Faced with the challenge of creating a gritty digital feature film, Dog Eat Dog director Kenny Roy decided to use 3D motion control to replicate live-action filmmaking. His animation studio, Arconyx Animation, is using the Leap Motion Controller with a custom Maya plugin to give the film a “hand-held” tone. It’s a rough-and-tumble motif that aligns with the project’s central story arch: the dark underworld of dogfighting rings.

“The way we produced animation on this film, is we set up scenes almost like a live action set,” Roy explained. The Arconyx crew uses Leap Motion technology to replicate the quick, organic camera work that typically requires top-of-the-line motion capture systems and intensive keyframing produced by hand.

“We’ve written a custom pipeline, a plugin for Maya, that piggybacks on top of the Leap Motion plugin for Maya. The plugin basically creates an actual real-world position that we can record. So we are placing the camera and then using our hands to move the camera like a cameraman would on a live-action set. That way, if the characters are animating around, you can actually dolly around by moving your hand, you can rotate your hand and the camera points at the characters. This is akin to the technology that they paid a million bucks to develop for Avatar where they had digital cameras.”

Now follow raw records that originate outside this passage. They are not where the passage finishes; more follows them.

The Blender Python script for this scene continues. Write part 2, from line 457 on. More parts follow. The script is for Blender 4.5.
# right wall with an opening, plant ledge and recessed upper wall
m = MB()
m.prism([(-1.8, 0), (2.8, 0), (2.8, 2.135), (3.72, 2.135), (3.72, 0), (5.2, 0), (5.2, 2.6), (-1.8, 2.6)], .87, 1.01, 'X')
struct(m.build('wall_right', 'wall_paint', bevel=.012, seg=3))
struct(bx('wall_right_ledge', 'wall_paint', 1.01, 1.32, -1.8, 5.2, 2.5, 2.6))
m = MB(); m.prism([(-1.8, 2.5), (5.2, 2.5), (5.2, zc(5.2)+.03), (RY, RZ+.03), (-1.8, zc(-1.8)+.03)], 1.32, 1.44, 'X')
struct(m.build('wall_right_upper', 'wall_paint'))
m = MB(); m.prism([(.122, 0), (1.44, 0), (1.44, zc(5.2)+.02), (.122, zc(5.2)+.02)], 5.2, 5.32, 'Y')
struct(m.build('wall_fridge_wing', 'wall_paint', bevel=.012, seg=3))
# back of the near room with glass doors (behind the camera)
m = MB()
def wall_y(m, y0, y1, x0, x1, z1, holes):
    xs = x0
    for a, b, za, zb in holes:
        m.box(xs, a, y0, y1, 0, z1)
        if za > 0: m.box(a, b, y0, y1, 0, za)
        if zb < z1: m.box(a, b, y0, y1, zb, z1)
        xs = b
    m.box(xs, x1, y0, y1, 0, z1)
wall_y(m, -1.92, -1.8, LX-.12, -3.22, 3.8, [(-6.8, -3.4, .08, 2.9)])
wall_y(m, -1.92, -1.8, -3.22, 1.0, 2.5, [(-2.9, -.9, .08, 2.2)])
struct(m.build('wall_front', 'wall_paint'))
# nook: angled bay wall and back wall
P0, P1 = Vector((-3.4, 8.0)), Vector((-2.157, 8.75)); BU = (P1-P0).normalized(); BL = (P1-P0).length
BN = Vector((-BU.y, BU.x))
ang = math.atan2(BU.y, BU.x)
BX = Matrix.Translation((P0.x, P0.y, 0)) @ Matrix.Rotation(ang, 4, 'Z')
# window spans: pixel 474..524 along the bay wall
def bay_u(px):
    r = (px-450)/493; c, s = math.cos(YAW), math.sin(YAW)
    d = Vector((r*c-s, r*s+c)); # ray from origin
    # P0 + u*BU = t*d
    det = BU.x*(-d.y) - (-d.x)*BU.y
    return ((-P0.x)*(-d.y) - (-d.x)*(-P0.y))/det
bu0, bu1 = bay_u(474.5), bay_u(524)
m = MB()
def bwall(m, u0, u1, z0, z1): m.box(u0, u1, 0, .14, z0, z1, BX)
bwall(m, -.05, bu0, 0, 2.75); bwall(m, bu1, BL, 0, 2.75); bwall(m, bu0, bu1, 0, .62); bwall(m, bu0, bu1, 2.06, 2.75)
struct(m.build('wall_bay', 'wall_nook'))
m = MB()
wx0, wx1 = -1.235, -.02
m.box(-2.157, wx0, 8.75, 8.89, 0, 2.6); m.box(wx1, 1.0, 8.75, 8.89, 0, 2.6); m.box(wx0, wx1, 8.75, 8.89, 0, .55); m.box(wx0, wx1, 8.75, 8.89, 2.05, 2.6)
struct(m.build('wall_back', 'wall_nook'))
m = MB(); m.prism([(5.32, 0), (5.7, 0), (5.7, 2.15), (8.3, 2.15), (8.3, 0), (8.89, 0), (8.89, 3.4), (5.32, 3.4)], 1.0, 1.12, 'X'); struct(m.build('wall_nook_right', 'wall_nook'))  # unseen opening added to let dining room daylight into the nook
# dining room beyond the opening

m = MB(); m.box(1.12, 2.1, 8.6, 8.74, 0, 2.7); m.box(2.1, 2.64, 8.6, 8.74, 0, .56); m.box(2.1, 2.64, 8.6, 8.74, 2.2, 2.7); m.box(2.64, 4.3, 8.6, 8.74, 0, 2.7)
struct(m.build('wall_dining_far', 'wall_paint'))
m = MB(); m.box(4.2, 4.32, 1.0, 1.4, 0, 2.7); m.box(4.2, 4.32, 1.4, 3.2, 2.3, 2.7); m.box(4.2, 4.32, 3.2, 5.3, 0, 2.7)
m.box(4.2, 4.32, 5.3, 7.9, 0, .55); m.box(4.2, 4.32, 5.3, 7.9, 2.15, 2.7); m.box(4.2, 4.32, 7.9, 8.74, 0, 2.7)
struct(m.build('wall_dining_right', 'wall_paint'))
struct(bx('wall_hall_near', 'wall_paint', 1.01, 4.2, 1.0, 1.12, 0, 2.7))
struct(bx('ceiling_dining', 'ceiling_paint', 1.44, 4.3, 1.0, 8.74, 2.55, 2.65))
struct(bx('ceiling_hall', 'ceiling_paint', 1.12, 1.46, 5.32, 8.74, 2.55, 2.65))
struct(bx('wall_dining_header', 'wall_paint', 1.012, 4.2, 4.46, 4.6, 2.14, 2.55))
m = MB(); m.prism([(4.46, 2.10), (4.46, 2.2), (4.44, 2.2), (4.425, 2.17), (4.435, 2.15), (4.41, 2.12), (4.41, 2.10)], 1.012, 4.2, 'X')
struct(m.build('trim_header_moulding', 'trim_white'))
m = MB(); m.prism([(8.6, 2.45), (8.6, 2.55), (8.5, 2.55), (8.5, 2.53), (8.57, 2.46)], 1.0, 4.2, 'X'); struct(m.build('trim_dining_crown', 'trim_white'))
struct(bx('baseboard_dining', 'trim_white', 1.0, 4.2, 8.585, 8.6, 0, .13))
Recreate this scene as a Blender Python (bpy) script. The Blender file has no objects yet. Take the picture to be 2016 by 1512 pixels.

This approach makes it possible for Arconyx to rapidly “prototype” a variety of different rough camera takes within minutes, before choosing the best one. “We can iterate so quickly that for us, we could use it on everything. It doesn’t matter if it’s a cartoon commercial for a kid’s toy or whatever, we’re always gonna throw a camera in there, ‘Leap it around,’ and then have like 20 different ideas that we can show before lunchtime.” Afterwards, they can apply smoothing and other techniques to bring their clients the level of camera control that they want.

From plugins for Autodesk Maya and MotionBuilder, to more lighthearted dog films, these are exciting times for 3D motion controls in the filmmaking industry. We can’t wait to see where small indie studios will take it next.